* Begin *
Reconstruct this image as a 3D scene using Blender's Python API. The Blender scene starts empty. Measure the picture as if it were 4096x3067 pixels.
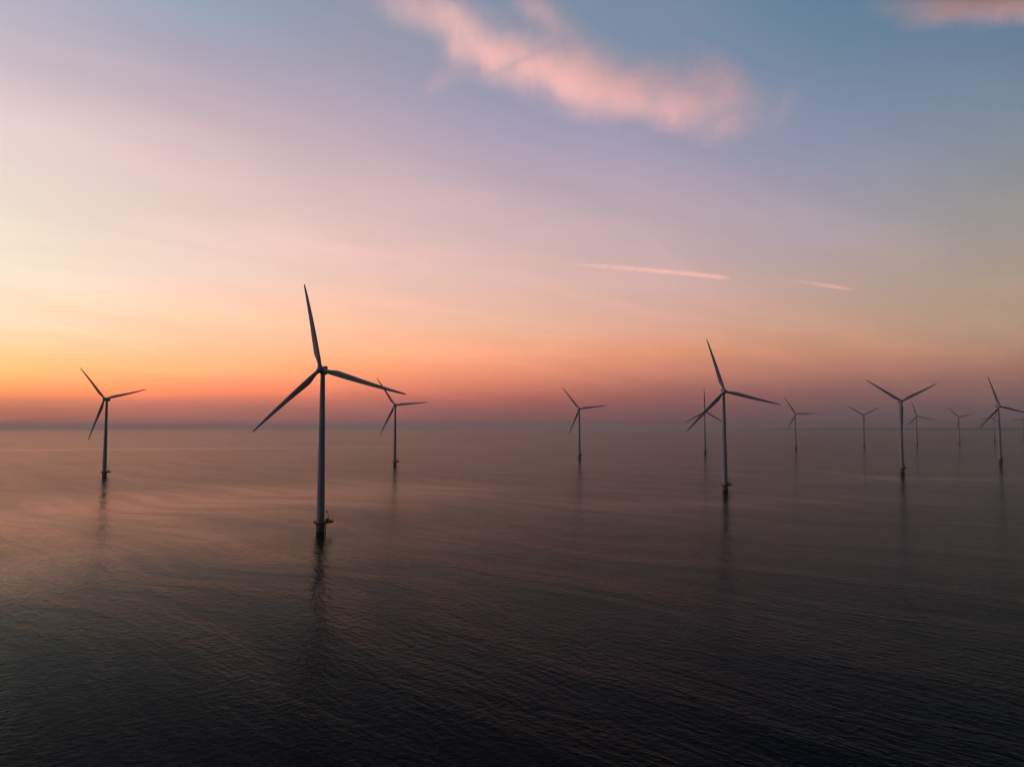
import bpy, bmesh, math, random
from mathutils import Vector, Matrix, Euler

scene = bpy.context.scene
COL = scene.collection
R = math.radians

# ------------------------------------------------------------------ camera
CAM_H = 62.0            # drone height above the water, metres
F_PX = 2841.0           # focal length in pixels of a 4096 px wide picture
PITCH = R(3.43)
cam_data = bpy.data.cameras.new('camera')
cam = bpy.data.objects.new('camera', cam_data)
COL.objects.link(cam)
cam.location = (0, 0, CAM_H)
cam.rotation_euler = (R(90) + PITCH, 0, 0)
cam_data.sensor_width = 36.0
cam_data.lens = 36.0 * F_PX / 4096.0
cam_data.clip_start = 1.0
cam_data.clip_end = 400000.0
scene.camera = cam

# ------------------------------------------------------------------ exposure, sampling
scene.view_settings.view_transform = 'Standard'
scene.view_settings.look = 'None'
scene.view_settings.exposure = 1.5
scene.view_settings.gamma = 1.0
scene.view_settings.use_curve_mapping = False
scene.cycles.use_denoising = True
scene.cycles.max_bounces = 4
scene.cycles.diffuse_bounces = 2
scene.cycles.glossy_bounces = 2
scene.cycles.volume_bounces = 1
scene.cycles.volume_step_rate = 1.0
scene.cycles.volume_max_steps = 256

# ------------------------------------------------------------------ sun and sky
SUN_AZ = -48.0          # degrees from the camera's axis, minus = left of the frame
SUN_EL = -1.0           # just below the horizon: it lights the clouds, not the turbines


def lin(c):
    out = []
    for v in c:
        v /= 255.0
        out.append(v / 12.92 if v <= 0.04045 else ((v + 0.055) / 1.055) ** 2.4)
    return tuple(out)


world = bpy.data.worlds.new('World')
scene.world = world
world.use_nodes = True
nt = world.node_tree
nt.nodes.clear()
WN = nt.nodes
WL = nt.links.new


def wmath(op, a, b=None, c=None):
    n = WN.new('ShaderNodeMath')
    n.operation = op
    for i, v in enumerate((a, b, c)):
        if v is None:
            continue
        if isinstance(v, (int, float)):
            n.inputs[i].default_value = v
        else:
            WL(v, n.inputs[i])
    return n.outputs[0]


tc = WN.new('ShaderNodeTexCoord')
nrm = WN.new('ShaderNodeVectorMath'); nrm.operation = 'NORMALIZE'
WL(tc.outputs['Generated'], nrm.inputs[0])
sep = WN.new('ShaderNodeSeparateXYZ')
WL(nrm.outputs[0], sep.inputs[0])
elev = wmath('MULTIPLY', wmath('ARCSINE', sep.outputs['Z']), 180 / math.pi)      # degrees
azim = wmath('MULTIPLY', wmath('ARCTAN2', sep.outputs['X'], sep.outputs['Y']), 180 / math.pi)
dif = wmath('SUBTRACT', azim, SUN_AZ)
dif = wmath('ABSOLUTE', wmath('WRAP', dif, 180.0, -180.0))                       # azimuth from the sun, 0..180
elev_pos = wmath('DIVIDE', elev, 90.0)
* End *
* Begin *
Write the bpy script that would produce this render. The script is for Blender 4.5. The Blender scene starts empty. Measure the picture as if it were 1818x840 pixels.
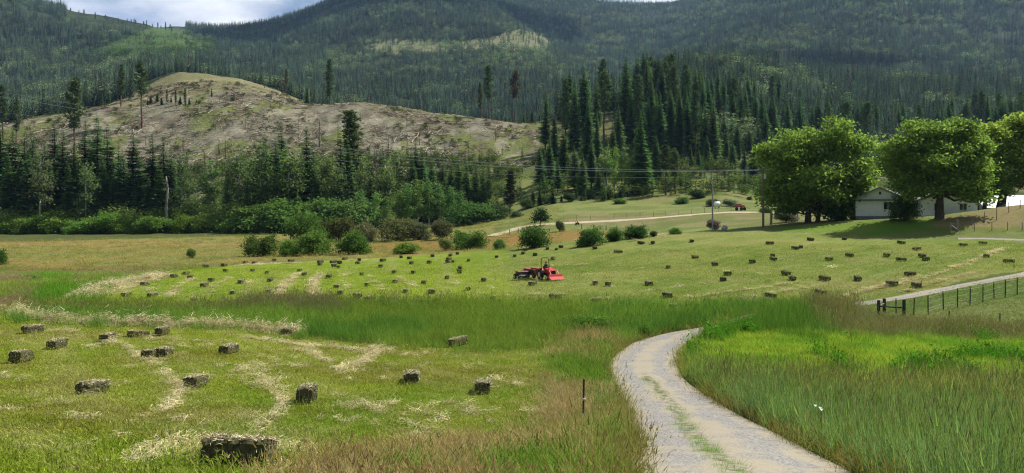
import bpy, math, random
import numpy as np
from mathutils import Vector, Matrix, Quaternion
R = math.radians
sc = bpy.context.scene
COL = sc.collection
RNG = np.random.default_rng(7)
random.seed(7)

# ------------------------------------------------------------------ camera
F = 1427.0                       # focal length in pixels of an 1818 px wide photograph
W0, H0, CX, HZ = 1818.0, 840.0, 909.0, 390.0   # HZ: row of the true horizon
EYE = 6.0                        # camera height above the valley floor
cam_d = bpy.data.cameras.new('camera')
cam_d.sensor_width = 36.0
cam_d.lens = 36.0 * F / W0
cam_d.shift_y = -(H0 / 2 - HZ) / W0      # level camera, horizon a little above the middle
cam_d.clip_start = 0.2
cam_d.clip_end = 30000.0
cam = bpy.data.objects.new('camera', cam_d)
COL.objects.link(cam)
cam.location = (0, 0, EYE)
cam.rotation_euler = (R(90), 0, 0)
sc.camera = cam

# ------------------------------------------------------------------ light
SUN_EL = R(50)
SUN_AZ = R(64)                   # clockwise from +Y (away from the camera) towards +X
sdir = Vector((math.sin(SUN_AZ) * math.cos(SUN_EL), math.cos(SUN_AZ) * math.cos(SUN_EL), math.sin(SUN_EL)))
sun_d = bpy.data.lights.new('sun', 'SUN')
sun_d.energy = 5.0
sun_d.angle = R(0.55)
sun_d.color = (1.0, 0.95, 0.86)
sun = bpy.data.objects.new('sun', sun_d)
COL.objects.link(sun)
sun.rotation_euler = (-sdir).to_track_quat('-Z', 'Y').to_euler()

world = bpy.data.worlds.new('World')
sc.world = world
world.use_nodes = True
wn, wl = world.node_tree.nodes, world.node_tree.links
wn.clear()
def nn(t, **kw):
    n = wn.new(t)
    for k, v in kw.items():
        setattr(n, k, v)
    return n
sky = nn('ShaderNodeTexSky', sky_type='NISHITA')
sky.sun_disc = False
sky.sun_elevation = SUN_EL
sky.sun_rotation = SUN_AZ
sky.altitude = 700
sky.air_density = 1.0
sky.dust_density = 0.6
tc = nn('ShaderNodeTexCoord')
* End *
### What you are asked to do
Except for the pictures, write out exactly the lines from the line that contains "Reconstruct this image" through the line that contains "WL = nt.links.new", including both.

### Finished answer
Reconstruct this image as a 3D scene using Blender's Python API. The Blender scene starts empty. Measure the picture as if it were 4096x3067 pixels.
import bpy, bmesh, math, random
from mathutils import Vector, Matrix, Euler

scene = bpy.context.scene
COL = scene.collection
R = math.radians

# ------------------------------------------------------------------ camera
CAM_H = 62.0            # drone height above the water, metres
F_PX = 2841.0           # focal length in pixels of a 4096 px wide picture
PITCH = R(3.43)
cam_data = bpy.data.cameras.new('camera')
cam = bpy.data.objects.new('camera', cam_data)
COL.objects.link(cam)
cam.location = (0, 0, CAM_H)
cam.rotation_euler = (R(90) + PITCH, 0, 0)
cam_data.sensor_width = 36.0
cam_data.lens = 36.0 * F_PX / 4096.0
cam_data.clip_start = 1.0
cam_data.clip_end = 400000.0
scene.camera = cam

# ------------------------------------------------------------------ exposure, sampling
scene.view_settings.view_transform = 'Standard'
scene.view_settings.look = 'None'
scene.view_settings.exposure = 1.5
scene.view_settings.gamma = 1.0
scene.view_settings.use_curve_mapping = False
scene.cycles.use_denoising = True
scene.cycles.max_bounces = 4
scene.cycles.diffuse_bounces = 2
scene.cycles.glossy_bounces = 2
scene.cycles.volume_bounces = 1
scene.cycles.volume_step_rate = 1.0
scene.cycles.volume_max_steps = 256

# ------------------------------------------------------------------ sun and sky
SUN_AZ = -48.0          # degrees from the camera's axis, minus = left of the frame
SUN_EL = -1.0           # just below the horizon: it lights the clouds, not the turbines


def lin(c):
    out = []
    for v in c:
        v /= 255.0
        out.append(v / 12.92 if v <= 0.04045 else ((v + 0.055) / 1.055) ** 2.4)
    return tuple(out)


world = bpy.data.worlds.new('World')
scene.world = world
world.use_nodes = True
nt = world.node_tree
nt.nodes.clear()
WN = nt.nodes
WL = nt.links.new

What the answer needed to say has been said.